Twentysomethings, we must unite against the oppression of the older generations who say that their challenge is the most difficult. We can defeat them, we just have to shout a bit louder: ‘No! It’s all shit for us!’

Most myths are extremely frustrating. Something that you – and pretty much everyone else – know isn’t true, yet somehow insists on persisting. Just like the idea that Suri Cruise is the result of real sex, the myth that your 20s are the best years of your life just will not go away. The most frustrating thing of all is that most people not that long out of their twenties (along with, of course, all those people currently undergoing the torture) will admit to this myth, this lie, this great big enormous deception committed by late thirty, fourty, fifty…somethings. Is there a government program to fit everyone aged 37 and over with rose tinted contact lenses?

The moment you realise that most other people are aware of this myth goes something like this:

[Twenty seven year old sits with thirty six year old colleague having a cigarette outside because she just cried in the loo at work.]

27 year old: “It’s just all a bit shit. Lonely. Career prospects, financial prospects, love prospects, diet prospects, all of it.”

36 year old: “Funny you should say that. I know they’re meant to be the best times of your life but actually, my twenties were pretty terrible. I was all up and down, high and low, in and out, not really sure what I was doing or where I was going.”

I bet thousands of conversations have gone on like this and are going on right now up and down the country and around the world. So why on earth does the myth stick around with as much determination as trickle-down economics and Madonna?

Granted, Waldman (presumably a 20something herself) describes this cruel decade as “the no-man’s-land between childhood and stable adulthood” and admits that we are all at once “deflated and recession-squeezed; peculiarly savvy and adrift, connected and lonely, knowing and naïve” but the piece is peppered with quotes from (I’m guessing) non-20somethings about how glorious these years actually are.
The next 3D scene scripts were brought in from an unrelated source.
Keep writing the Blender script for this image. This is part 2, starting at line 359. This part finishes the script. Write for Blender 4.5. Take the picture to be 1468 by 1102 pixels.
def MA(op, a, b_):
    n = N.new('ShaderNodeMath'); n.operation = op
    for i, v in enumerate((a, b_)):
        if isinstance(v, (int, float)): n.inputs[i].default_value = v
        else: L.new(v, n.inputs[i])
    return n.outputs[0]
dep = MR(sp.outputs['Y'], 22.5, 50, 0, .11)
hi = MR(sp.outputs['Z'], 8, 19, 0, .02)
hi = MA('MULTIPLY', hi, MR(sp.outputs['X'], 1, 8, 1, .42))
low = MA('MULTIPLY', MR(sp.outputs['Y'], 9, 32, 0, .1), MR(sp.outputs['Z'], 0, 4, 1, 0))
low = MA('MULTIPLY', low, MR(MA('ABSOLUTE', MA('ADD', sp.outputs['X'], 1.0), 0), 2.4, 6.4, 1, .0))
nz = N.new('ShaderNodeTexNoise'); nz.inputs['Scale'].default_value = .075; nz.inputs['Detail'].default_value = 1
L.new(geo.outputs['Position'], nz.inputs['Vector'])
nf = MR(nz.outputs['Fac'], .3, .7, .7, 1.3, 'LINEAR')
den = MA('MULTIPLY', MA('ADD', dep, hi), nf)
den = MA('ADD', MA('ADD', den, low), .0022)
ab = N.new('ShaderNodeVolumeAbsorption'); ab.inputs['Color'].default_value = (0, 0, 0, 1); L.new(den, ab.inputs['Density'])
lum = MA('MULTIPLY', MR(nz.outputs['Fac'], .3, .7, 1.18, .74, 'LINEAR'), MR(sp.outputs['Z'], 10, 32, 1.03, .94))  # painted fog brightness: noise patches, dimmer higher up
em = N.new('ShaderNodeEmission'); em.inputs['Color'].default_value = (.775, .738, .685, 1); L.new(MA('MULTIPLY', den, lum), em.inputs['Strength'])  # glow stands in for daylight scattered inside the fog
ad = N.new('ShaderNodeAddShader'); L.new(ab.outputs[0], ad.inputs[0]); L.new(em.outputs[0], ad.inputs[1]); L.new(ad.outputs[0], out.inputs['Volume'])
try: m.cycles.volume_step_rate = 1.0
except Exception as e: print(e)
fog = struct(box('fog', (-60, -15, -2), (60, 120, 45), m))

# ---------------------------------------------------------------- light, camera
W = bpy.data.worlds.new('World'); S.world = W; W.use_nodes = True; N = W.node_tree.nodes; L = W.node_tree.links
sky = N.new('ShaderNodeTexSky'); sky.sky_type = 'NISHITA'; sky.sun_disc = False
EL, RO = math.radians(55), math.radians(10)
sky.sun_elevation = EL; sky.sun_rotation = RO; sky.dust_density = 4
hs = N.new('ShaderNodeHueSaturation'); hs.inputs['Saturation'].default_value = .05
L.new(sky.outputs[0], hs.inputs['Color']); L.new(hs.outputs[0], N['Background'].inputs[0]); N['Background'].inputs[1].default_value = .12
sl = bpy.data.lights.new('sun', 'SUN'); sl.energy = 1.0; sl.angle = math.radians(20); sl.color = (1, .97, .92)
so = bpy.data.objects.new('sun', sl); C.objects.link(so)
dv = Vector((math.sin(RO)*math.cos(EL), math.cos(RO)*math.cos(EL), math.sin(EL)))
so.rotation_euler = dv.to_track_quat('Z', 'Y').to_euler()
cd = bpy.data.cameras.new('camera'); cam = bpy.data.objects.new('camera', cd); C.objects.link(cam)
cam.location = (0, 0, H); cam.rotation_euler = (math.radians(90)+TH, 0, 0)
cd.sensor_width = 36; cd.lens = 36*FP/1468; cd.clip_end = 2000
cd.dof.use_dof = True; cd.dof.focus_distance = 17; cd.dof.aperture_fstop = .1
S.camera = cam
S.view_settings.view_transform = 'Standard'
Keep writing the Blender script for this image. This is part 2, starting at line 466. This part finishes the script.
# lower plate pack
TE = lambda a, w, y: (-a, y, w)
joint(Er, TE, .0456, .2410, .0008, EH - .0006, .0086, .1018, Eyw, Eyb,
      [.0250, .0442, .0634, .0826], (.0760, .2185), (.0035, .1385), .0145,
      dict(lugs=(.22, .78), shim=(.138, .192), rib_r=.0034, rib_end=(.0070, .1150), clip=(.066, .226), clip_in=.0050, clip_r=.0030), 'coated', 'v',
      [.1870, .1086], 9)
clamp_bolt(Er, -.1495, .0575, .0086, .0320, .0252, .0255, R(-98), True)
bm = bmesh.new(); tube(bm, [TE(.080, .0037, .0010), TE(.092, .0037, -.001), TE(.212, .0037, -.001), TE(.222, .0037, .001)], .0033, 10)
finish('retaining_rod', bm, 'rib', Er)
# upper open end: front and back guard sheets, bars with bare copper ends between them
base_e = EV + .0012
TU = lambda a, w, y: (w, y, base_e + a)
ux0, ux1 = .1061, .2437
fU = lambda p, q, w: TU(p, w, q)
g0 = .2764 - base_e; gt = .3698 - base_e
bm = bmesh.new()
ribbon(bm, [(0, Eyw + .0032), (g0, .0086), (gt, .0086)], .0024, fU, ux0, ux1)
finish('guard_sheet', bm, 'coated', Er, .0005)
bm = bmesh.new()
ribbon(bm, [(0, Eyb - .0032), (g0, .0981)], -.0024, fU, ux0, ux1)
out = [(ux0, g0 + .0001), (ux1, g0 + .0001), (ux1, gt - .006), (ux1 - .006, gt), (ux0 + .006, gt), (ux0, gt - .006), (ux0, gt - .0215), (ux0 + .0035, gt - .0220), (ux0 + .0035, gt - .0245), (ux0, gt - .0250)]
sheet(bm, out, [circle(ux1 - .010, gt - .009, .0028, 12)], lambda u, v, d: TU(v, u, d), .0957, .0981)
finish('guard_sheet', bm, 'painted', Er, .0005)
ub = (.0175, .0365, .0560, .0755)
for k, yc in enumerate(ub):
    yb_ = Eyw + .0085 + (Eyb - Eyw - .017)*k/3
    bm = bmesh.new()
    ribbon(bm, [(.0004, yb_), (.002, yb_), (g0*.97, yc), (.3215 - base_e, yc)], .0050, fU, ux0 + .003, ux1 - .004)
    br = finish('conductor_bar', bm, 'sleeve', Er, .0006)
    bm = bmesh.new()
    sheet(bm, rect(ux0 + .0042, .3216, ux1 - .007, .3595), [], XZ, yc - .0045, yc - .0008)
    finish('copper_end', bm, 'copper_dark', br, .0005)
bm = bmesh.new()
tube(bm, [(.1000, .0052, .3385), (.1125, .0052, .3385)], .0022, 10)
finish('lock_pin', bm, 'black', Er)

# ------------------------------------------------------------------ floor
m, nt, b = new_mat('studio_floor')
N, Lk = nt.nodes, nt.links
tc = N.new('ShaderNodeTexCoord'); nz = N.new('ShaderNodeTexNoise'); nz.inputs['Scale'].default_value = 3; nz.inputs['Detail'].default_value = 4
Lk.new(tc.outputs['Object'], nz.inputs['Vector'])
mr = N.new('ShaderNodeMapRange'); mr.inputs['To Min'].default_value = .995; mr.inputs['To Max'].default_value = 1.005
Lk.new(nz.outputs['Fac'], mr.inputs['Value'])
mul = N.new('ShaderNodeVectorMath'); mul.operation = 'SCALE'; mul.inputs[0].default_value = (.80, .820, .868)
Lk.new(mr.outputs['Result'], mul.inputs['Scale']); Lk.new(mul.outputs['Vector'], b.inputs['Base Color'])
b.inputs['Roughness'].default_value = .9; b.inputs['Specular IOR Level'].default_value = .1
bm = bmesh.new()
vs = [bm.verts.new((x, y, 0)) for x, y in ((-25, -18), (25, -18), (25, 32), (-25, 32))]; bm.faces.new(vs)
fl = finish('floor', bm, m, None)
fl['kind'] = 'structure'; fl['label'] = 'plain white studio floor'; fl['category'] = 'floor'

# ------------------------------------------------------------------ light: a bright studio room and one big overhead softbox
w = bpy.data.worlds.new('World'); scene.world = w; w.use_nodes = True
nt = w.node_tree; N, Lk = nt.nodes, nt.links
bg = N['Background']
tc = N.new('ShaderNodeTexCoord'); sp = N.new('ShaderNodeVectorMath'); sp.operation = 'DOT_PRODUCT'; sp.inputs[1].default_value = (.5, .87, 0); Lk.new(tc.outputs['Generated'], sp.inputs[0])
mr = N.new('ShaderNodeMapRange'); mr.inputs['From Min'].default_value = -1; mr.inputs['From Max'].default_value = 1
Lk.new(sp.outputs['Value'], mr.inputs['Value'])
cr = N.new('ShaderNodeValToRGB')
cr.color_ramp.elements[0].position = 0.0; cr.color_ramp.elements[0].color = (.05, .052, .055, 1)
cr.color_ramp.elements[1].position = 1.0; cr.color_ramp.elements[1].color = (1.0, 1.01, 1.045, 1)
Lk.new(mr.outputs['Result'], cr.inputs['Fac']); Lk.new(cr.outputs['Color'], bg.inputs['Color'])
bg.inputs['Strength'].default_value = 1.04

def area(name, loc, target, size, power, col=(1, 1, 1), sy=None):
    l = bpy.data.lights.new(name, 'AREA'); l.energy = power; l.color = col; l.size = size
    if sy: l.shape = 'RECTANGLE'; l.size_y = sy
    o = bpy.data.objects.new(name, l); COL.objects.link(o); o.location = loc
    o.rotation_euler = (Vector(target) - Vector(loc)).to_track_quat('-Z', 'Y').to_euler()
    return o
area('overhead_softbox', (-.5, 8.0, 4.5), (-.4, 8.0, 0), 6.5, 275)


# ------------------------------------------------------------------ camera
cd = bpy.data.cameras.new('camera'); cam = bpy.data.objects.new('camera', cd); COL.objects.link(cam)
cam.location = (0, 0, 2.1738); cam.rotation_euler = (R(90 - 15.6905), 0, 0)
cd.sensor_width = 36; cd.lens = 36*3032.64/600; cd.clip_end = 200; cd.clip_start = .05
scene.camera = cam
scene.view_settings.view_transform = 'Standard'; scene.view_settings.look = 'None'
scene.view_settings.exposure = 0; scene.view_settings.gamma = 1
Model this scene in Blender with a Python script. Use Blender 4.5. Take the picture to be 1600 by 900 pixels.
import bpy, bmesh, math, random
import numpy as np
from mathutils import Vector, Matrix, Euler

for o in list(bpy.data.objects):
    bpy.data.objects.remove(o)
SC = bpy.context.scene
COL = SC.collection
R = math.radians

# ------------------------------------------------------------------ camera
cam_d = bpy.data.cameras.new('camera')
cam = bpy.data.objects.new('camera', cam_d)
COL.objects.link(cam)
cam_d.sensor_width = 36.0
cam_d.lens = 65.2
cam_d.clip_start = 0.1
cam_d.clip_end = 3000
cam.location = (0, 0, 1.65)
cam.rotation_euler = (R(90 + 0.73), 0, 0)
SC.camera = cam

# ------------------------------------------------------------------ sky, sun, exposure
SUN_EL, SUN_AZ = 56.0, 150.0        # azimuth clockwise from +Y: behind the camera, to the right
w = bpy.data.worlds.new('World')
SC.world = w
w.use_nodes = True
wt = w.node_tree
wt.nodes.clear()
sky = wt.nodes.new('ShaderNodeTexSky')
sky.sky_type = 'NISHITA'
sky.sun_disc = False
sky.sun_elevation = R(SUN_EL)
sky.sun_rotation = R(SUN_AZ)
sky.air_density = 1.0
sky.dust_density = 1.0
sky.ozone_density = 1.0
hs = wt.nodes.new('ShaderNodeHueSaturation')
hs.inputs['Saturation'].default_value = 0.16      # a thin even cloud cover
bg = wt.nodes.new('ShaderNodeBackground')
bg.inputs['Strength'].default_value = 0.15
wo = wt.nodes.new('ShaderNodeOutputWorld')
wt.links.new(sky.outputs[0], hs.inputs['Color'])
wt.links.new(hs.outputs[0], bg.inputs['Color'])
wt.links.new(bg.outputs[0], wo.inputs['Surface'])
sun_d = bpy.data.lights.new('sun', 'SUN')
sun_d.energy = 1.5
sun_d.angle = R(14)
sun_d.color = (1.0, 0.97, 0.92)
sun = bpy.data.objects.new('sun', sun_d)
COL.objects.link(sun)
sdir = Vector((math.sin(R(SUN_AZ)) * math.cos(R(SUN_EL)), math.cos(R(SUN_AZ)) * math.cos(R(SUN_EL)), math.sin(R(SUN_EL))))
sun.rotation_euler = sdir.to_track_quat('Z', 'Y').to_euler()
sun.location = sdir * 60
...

Probably when I’m in my mid-30s or mid-40s I’ll appreciate how formative my twenties were (I really hope so, because I need some consolation prize for just getting through it). But right now, such retrospective wisdom is beyond me. Thankfully there seem to be an increasing number of vaguely realistic TV shows – I am of course talking about Girls – as well as a few books and films which discuss and elaborate on what your 20s are really like. At the moment (not including some brilliant older stuff), this discussion is dominated by Americans – the Brits need to catch up fast and do it even better.

The central paradox of flailing your way through your 20s, hoping desperately to come across dry, secure land before you drown, was so beautifully summed up by that great philosopher for our age, Britney Spears (whose wisdom on such topics is rivalled only by Kelly Clarkson) when she sang (sang?) I’m not a girl, not yet a woman.

With the line I’m just trying to find the woman in me she got females (and probably many, many males) in their twenties around the Western, privileged world screaming along in unison of thought and agreement. I for one am desperately searching for the woman – as opposed to the girl – in me. I know she’s in there somewhere. Occasionally – when, for example, I am at work or when I am telling my mother how to live her life better – the woman in me slaps aside the flailing, silly girl and rears her coiffed, combobulated, short haired head and emerges like a phoenix rising from the ashes. Praise be! The adult is here! I can navigate life; I can run in high heels, I am a woman. And then, just like that (not just like that, of course, usually having been out for three nights in a row or after a particularly dreadful one night stand) she disappears, tutting and shaking her head disappointedly, as the girl once again takes over and I return to eating toast and ice cream for four days straight. Sightings of ‘the woman’ are certainly on the rise as I approach 28, and she sticks around for longer than she used to a few years ago. But these sightings remain rare, too rare. At really dark periods she disappears for weeks at a time.

Twentysomethings, we have a battle on our hands. A battle to claim our decade as the one that’s worth talking about, dissecting and discussing. Only when we have entire debates in The Atlantic about The 20s Myth, sectors dedicated to the hedonistic highs and the disorientating lows on Radio 4, and enough good (and bad) Rom Coms about the difficulties of our decade to fill the Bfi film archive will we know that we have achieved equality. Until then, we must fight on.